Freud’s owner claims conflicts of interest in new £30m Blavatnik School

IMG_2009Oxford City Council members are denying claims they failed to disclose conflicts of interest before taking a May vote to approve plans for a new £30m Blavatnik School of Government building.

David Freud, owner of Jericho’s Freud café, which lies next to the building site on Walton Street across from Oxford University Press, filed an appeal with the High Court requesting judicial review of the decision. In it, he says the plans were approved in a vote of 7-2, and five of the council members who voted in favor failed to disclose conflicts.

A council spokesperson said the council has reviewed Freud’s appeal and considers all of his complaints “misconceived.”

In his appeal, Freud claims three of the council members, Colin Cook, Bob Price and Ann Marie Canning, have conflicts because they receive income from work for the university.
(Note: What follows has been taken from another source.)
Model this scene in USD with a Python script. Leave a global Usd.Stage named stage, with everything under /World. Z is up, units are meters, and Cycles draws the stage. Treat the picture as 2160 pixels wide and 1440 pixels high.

“Mr Freud misunderstands the regulations relating to conflicts of interest in planning decisions,” Price said. “The fact that I give three or four lectures a year on courses run by the Dept of External Studies for Chinese government officials does not give me any economic or financial interest in this application.”

The council’s barrister said in a statement that a council member is only legally prohibited from taking part in a decision “when he or she has a disclosable pecuniary interest in the particular matter under consideration,” and Freud’s conflict claims do not meet that standard.

Freud goes on to say Cook is also conflicted because he is a former student of the university, as are committee members John Goddard and Oscar van Nooijin.

Sean Mills, a second year psychology student at Wadham College, said he doesn’t believe Freud’s claims constitute conflicts.

“From those things, they know Oxford better than someone who is unrelated to it,” Mills said. “I don’t see that it is necessarily bad that they are involved with the university.”

The building’s plans came under public scrutiny prior to the May vote, mostly over the school’s projected size of 9,800 square feet and height of 22.5m, roughly double the stature of surrounding architecture, and the moving of 300 to 500 bodies buried on the site that would be required to make way for the building.

Bipana Bantawa, an education DPhil student at Lincoln College, said the public often has a hard time accepting new architecture in the historic Oxford setting.

“I think people get very emotional about these things,” Bantawa said.

University spokesperson Matt Pickles said the building, which is under construction, is expected to open in 2015.